Kenya plans to raise more money from foreign than domestic loans as it takes advantage of global appetite for high-yielding debt.

The East African nation intends to raise 123.8 billion shillings ($1.13 billion) from sovereign bonds sold to foreigners in the next four months and an additional 124.3 billion shillings during the fiscal year starting in July, according to the National Treasury.
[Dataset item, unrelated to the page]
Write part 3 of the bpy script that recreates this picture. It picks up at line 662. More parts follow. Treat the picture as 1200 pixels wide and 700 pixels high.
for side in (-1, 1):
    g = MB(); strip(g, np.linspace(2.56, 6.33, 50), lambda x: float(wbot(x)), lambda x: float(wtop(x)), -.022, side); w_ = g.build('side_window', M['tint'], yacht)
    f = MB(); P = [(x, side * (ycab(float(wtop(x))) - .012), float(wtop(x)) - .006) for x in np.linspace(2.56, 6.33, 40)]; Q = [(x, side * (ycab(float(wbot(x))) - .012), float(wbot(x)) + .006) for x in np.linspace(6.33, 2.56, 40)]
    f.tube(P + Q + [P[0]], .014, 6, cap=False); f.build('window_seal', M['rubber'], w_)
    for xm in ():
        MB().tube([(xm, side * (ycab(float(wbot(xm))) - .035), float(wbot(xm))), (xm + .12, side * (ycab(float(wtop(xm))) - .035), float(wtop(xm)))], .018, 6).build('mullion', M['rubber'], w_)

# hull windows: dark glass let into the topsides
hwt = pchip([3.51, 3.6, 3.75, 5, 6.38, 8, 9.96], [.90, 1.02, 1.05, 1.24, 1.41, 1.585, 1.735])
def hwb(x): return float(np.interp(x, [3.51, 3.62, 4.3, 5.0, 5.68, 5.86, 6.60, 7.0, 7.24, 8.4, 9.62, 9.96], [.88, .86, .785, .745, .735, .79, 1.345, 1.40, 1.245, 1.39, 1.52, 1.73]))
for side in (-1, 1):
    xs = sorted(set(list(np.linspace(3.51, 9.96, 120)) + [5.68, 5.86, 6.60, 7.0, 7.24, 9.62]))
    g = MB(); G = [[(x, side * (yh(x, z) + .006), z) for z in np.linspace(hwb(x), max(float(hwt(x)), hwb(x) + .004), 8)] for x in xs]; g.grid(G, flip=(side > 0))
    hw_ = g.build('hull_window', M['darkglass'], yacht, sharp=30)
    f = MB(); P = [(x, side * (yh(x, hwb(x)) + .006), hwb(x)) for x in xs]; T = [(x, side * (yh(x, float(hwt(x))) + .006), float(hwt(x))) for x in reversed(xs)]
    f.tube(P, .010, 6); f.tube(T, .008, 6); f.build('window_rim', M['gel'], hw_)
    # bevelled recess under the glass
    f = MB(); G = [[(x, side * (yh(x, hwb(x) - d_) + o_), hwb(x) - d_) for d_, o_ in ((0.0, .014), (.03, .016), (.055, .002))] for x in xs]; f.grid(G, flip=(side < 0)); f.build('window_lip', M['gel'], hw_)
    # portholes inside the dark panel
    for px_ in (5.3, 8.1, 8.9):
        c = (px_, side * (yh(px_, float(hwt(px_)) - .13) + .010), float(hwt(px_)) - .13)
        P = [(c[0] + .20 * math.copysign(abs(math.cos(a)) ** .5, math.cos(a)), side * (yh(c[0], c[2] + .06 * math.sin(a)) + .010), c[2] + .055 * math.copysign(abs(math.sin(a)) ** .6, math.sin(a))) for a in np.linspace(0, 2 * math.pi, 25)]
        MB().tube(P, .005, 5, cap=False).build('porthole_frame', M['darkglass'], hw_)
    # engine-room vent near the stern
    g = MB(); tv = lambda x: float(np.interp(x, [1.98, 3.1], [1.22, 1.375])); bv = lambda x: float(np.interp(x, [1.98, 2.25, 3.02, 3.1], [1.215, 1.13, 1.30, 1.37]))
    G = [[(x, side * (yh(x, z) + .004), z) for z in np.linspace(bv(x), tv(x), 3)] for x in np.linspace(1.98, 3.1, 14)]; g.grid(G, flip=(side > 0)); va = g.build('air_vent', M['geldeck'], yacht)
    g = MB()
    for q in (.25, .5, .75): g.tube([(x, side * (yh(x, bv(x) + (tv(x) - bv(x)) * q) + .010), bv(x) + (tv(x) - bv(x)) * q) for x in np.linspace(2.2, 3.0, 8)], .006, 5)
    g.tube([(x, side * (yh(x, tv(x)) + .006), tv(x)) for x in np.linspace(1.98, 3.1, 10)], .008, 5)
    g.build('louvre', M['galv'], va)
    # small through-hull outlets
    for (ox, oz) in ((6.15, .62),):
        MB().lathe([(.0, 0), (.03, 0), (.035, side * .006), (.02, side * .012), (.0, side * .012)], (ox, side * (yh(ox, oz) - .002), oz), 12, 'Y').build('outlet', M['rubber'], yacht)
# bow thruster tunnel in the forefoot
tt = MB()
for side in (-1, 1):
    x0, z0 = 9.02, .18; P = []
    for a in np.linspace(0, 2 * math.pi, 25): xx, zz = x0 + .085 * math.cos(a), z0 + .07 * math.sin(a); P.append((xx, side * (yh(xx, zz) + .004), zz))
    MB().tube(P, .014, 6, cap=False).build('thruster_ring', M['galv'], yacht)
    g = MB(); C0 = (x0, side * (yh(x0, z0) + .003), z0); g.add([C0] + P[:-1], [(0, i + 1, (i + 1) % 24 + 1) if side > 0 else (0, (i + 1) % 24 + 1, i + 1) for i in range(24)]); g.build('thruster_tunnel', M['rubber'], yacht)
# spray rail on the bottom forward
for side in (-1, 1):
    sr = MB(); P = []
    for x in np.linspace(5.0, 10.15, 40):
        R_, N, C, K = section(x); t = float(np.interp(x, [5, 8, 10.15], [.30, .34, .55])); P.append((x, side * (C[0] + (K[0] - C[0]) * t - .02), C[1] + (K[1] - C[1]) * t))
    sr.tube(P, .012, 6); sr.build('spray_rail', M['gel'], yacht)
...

The funds will help finance the budget.

The government is tilting away from high-interest domestic borrowing to maximize concessional and semi-concessional external debt, the Treasury said in its medium-term debt management document submitted to the National Assembly on Feb. 11. Commercial foreign loans will be limited to financing projects with high returns, according to the document.
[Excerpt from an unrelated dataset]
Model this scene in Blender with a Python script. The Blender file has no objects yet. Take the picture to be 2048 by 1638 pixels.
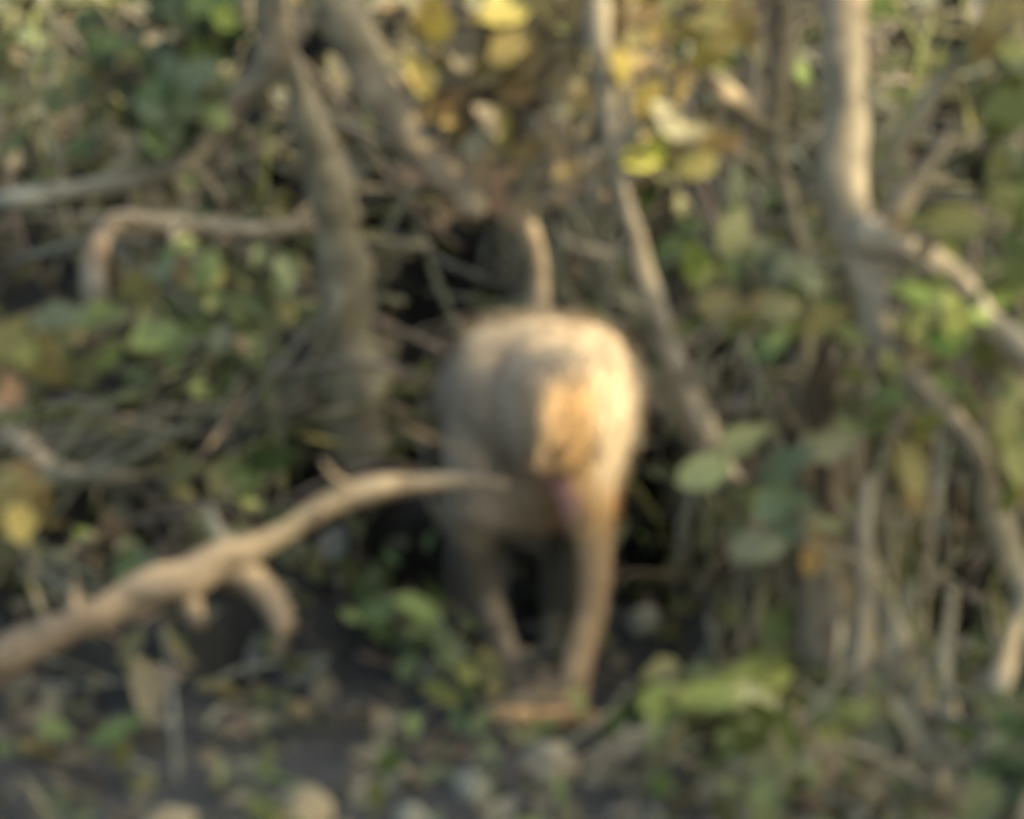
import bpy, bmesh, math, random
import numpy as np
from mathutils import Vector, Matrix, noise
R = math.radians
rng = random.Random(7)
nrng = np.random.default_rng(11)
scn = bpy.context.scene
col = scn.collection

# ------------------------------------------------------------------ camera
CAM = np.array((0.0, -8.0, 1.5))
AIM = np.array((0.0, 0.0, 0.39))
F = (AIM - CAM) / np.linalg.norm(AIM - CAM)
U = np.array((0.0, -F[2], F[1]))
DIST = float(np.linalg.norm(AIM - CAM))
TH = 0.632 / DIST                      # tangent of half the horizontal field of view
cam = bpy.data.cameras.new('camera')
camo = bpy.data.objects.new('camera', cam)
col.objects.link(camo)
camo.location = CAM
camo.rotation_euler = (math.pi / 2 + math.asin(F[2]), 0, 0)
cam.sensor_width = 36.0
cam.lens = 18.0 / TH
cam.clip_end = 500.0
cam.dof.use_dof = True                 # a long lens that missed its focus: the photograph is soft all over
cam.dof.focus_distance = 60.0
BLUR = 0.024                          # metres of blur at the animal
cam.dof.aperture_fstop = (cam.lens / 1000.0) / (BLUR / (1 - DIST / 60.0))
scn.camera = camo

# ------------------------------------------------------------------ sky, sun, exposure
SUN_EL, SUN_AZ = R(38), R(113)          # azimuth clockwise from +Y (the view direction)
w = bpy.data.worlds.new('World')
scn.world = w
w.use_nodes = True
nt = w.node_tree
sky = nt.nodes.new('ShaderNodeTexSky')
sky.sky_type = 'NISHITA'
sky.sun_disc = False
sky.dust_density = 3.0
sky.sun_elevation = SUN_EL
sky.sun_rotation = SUN_AZ
nt.links.new(sky.outputs[0], nt.nodes['Background'].inputs[0])
nt.nodes['Background'].inputs[1].default_value = 0.15
sun = bpy.data.lights.new('sun', 'SUN')
sun.energy = 3.0
sun.angle = R(0.53)
sun.color = (1.0, 0.86, 0.66)
suno = bpy.data.objects.new('sun', sun)
col.objects.link(suno)
to_sun = Vector((math.sin(SUN_AZ) * math.cos(SUN_EL), math.cos(SUN_AZ) * math.cos(SUN_EL), math.sin(SUN_EL)))
suno.rotation_euler = to_sun.to_track_quat('Z', 'Y').to_euler()
scn.view_settings.view_transform = 'Standard'
scn.view_settings.look = 'None'
scn.view_settings.exposure = 1.58
scn.view_settings.gamma = 1.0
scn.view_settings.use_white_balance = True        # balanced for shade
scn.view_settings.white_balance_temperature = 7800
scn.view_settings.white_balance_tint = 4

# ------------------------------------------------------------------ photo pixels <-> points in the place
def P(px, py, y=0.0):
    """point at depth y that stands at a pixel of the 2048 x 1638 photograph"""
    d = F + np.array((1, 0, 0)) * ((px - 1024) / 1024 * TH) + U * ((819 - py) / 1024 * TH)
    t = (y - CAM[1]) / d[1]
    return CAM + d * t
def project(p):
    d = np.asarray(p) - CAM
    dep = d @ F
    return 1024 + d[..., 0] / dep / TH * 1024, 819 - (d @ U) / dep / TH * 1024
MPP = 0.632 / 1024                     # metres per photo pixel at the animal

# ------------------------------------------------------------------ materials
def mat(name, build):
    m = bpy.data.materials.new(name)
    m.use_nodes = True
    n, l = m.node_tree.nodes, m.node_tree.links
    b = n['Principled BSDF']
    build(m, n, l, b)
    return m
def varied(n, l, b, scale, amount, dark=0.6, light=1.3, detail=6):
    """vertex colour of the thing, broken up by fine mottling"""
    a = n.new('ShaderNodeAttribute'); a.attribute_name = 'Col'
    t = n.new('ShaderNodeTexCoord')
    z = n.new('ShaderNodeTexNoise'); z.inputs['Scale'].default_value = scale; z.inputs['Detail'].default_value = detail
    l.new(t.outputs['Object'], z.inputs['Vector'])
    r = n.new('ShaderNodeMapRange')
    r.inputs[1].default_value = .3; r.inputs[2].default_value = .7
    r.inputs[3].default_value = dark; r.inputs[4].default_value = light
    l.new(z.outputs[0], r.inputs[0])
    mx = n.new('ShaderNodeMix'); mx.data_type = 'RGBA'; mx.blend_type = 'MULTIPLY'; mx.inputs[0].default_value = amount
    l.new(a.outputs['Color'], mx.inputs[6]); l.new(r.outputs[0], mx.inputs[7])
    l.new(mx.outputs[2], b.inputs['Base Color'])
    return z, mx
def m_leaf(m, n, l, b):
    z, mx = varied(n, l, b, 60, .7)
    b.inputs['Roughness'].default_value = .55
    tr = n.new('ShaderNodeBsdfTranslucent'); l.new(mx.outputs[2], tr.inputs[0])
    ms = n.new('ShaderNodeMixShader'); ms.inputs[0].default_value = .28
    l.new(b.outputs[0], ms.inputs[1]); l.new(tr.outputs[0], ms.inputs[2])
    l.new(ms.outputs[0], n['Material Output'].inputs[0])
def m_bark(m, n, l, b):
    z, mx = varied(n, l, b, 28, .9, .45, 1.4)
    b.inputs['Roughness'].default_value = .9
    bp = n.new('ShaderNodeBump'); bp.inputs['Strength'].default_value = .6; bp.inputs['Distance'].default_value = .004
    l.new(z.outputs[0], bp.inputs['Height']); l.new(bp.outputs[0], b.inputs['Normal'])
def m_soil(m, n, l, b):
    z, mx = varied(n, l, b, 22, .9, .4, 1.6, 9)
    b.inputs['Roughness'].default_value = 1.0
    bp = n.new('ShaderNodeBump'); bp.inputs['Strength'].default_value = 1.0; bp.inputs['Distance'].default_value = .02
    l.new(z.outputs[0], bp.inputs['Height']); l.new(bp.outputs[0], b.inputs['Normal'])
def m_fur(m, n, l, b):
    varied(n, l, b, 45, .6, .75, 1.25)
    b.inputs['Roughness'].default_value = .75
    b.inputs['Sheen Weight'].default_value = .15
def m_stone(m, n, l, b):
    z, mx = varied(n, l, b, 25, .8, .6, 1.35)
    b.inputs['Roughness'].default_value = .95
    bp = n.new('ShaderNodeBump'); bp.inputs['Strength'].default_value = .5; bp.inputs['Distance'].default_value = .006
    l.new(z.outputs[0], bp.inputs['Height']); l.new(bp.outputs[0], b.inputs['Normal'])
M_LEAF = mat('leaf', m_leaf); M_BARK = mat('bark', m_bark); M_SOIL = mat('soil', m_soil)
M_FUR = mat('fur', m_fur); M_STONE = mat('stone', m_stone)

C = dict(
    tan=(.27, .225, .140), taupe=(.245, .22, .150), grey=(.21, .208, .16), brown=(.16, .130, .078), dark=(.045, .040, .030),
    rust=(.26, .145, .060), peach=(.46, .300, .180), gold=(.31, .22, .080), yellow=(.50, .385, .10), mustard=(.28, .23, .080),
    lime=(.44, .46, .045), bright=(.26, .34, .065), green=(.115, .165, .050), olive=(.160, .165, .060), deep=(.050, .085, .030),
    bluegreen=(.11, .15, .080), greygreen=(.20, .225, .13), pale=(.37, .35, .21), moss=(.17, .20, .050), bark=(.19, .165, .115),
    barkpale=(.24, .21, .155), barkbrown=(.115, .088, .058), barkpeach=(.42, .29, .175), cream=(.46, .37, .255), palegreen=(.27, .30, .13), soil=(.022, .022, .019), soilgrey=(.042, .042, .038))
def jit(c, a=.18):
    k = 1 + rng.uniform(-a, a)
    return tuple(max(.005, v * k * (1 + rng.uniform(-a, a) * .5)) for v in c)

# ------------------------------------------------------------------ mesh builder
class MB:
    def __init__(s): s.v, s.f, s.c = [], [], []
    def add(s, vs, fs, cs):
        k = len(s.v); s.v += [tuple(v) for v in vs]
        s.f += [tuple(i + k for i in f) for f in fs]
        s.c += [cs] * len(vs) if not isinstance(cs, list) else cs
    def mesh(s, name, m, smooth=True):
        me = bpy.data.meshes.new(name)
        me.from_pydata(s.v, [], s.f)
        a = me.color_attributes.new('Col', 'FLOAT_COLOR', 'POINT')
        a.data.foreach_set('color', np.array([(*c, 1.0) for c in s.c], 'f').ravel())
        me.materials.append(m)
        if smooth: me.polygons.foreach_set('use_smooth', [True] * len(me.polygons))
        me.update()
        return me
    def build(s, name, m, parent=None, smooth=True):
        o = bpy.data.objects.new(name, s.mesh(name, m, smooth))
        col.objects.link(o)
        if parent is not None:
            o.parent = parent
            o.matrix_parent_inverse = Matrix.Translation(parent.location).inverted()
        return o
def tag(o, label, cat, group=None):
    o['label'] = label; o['category'] = cat
    if group: o['group'] = group
    return o
def thing(name, label, cat, loc, group=None):
    e = bpy.data.objects.new(name, None); e.empty_display_size = .05
    e.location = tuple(loc); col.objects.link(e)
    return tag(e, label, cat, group)

def spline(pts, step=.02):
    pts = [np.asarray(p, float) for p in pts]
    q = [2 * pts[0] - pts[1]] + pts + [2 * pts[-1] - pts[-2]]
    out = []
    for i in range(1, len(q) - 2):
        n = max(2, int(np.linalg.norm((q[i + 1] - q[i])[:3]) / step))
        for k in range(n):
            t = k / n
            out.append(.5 * (2 * q[i] + (q[i + 1] - q[i - 1]) * t + (2 * q[i - 1] - 5 * q[i] + 4 * q[i + 1] - q[i + 2]) * t * t
                             + (3 * q[i] - q[i - 1] - 3 * q[i + 1] + q[i + 2]) * t ** 3))
    out.append(pts[-1])
    return out
def tube(mb, pts4, color, step=.016, sides=10, rough=.24, cap=True):
    """knotty tapering stem through (x, y, z, radius) points; colour may be a function of the position along it"""
    s = spline(pts4, step)
    n = len(s)
    up = np.array((.3, .5, .8)); vs, fs, cs = [], [], []
    seed = rng.uniform(0, 50)
    for i, p in enumerate(s):
        t = s[min(i + 1, n - 1)][:3] - s[max(i - 1, 0)][:3]
        t = t / (np.linalg.norm(t) + 1e-9)
        a = np.cross(t, up); a /= np.linalg.norm(a) + 1e-9
        b = np.cross(t, a)
        cc = color(i / (n - 1)) if callable(color) else color
        for k in range(sides):
            th = 2 * math.pi * k / sides
            nz = noise.noise(Vector((p[0] * 14 + math.cos(th) * .9 + seed, p[1] * 14 + math.sin(th) * .9, p[2] * 14)))
            r = max(.0012, p[3]) * (1 + rough * 2.2 * nz)
            vs.append(p[:3] + (a * math.cos(th) + b * math.sin(th)) * r)
            g = 1 + .35 * noise.noise(Vector((p[0] * 9 + seed, p[1] * 9 + th * .4, p[2] * 9)))
            cs.append(tuple(v * g for v in cc))
    for i in range(n - 1):
        for k in range(sides):
            k2 = (k + 1) % sides
            fs.append((i * sides + k, i * sides + k2, (i + 1) * sides + k2, (i + 1) * sides + k))
    if cap:
        fs.append(tuple(range(sides - 1, -1, -1))); fs.append(tuple((n - 1) * sides + k for k in range(sides)))
    mb.add(vs, fs, cs)
def leaf(mb, p, d, nrm, L, W, c, curl=.25, fold=.25):
    """one leaf blade: base p, direction d, face normal nrm; drooping tip, folded midrib, uneven outline"""
    d = np.asarray(d, float); d /= np.linalg.norm(d) + 1e-9
    nrm = np.asarray(nrm, float); nrm = nrm - d * (nrm @ d); nrm /= np.linalg.norm(nrm) + 1e-9
    s = np.cross(d, nrm)
    prof = ((0, .04), (.18, .34), (.42, .5), (.68, .40), (.87, .2), (1, .01))
    vs, cs = [], []
    ca = tuple(v * .85 for v in c)
    ph = rng.uniform(0, 6)
    for t, wd in prof:
        z = -curl * L * t * t
        for side in (-1, 0, 1):
            wob = 1 + .16 * math.sin(t * 13 + ph + side)
            q = np.asarray(p) + d * L * t + s * side * W * wd * wob + nrm * (z + fold * W * wd * abs(side))
            vs.append(q); cs.append(ca if side == 0 else c)
    fs = []
    for i in range(len(prof) - 1):
        a = i * 3
        fs += [(a, a + 1, a + 4, a + 3), (a + 1, a + 2, a + 5, a + 4)]
    mb.add(vs, fs, cs)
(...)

The Treasury is targeting a foreign-to-domestic net-borrowing ratio of 57:43 in the plan covering 2021-24, compared with 21:79 in the past fiscal year. The government previously said it wanted to limit its external debt exposure to mainly concessional loans.

“It is a good time to issue a Eurobond, as there is certainly appetite for higher-yielding debt,” said Yvonne Mhango, head of sub-Saharan economic research at Renaissance Capital. “Given the stretched fiscal finances, concessional loans would be a more affordable and sustainable source of financing. Either way, the proceeds of the foreign loan will help the authorities shore up foreign exchange reserves and support the shilling.”

Kenya’s public debt stood at 7.28 trillion shillings by the end of December, equivalent to 65.6% of gross domestic product in nominal terms, according to government data. The Treasury wants the statutory debt ceiling lifted to above 9 trillion shillings to accommodate anticipated fiscal deficits from 2021-22, according to the document.

The Treasury has missed its target of narrowing the fiscal deficit to 3.5% of GDP, and is now expected to hit that goal by 2024-25, according to the document. This year, the nation estimates a financing shortfall at 8.9% of GDP.

Yields on Kenya’s 10-year Eurobonds due in 2028 rose 12 basis points by 3:47 p.m. in Nairobi to 5.097% from 4.978% at the close of Friday’s trade. Twelve-year securities due 2032 were at 6.085%, up 11 basis points, according to data compiled by Bloomberg.

Additional Borrowing:

  • The state plans total foreign commercial borrowing of 350.5 billion shillings this year, including the bond, 220 billion shillings of debt refinancing and 6.7 billion shillings in export credit.
  • The Treasury expects 82.5 billion shillings budget support from the World Bank this fiscal year and 74.3 billion shillings during the next fiscal year. It received $1 billion in the past fiscal year.
  • Kenya is set to receive 78.8 billion shillings from the International Monetary Fund’s rapid credit facility by end-June and 54 billion shillings in 2021-22.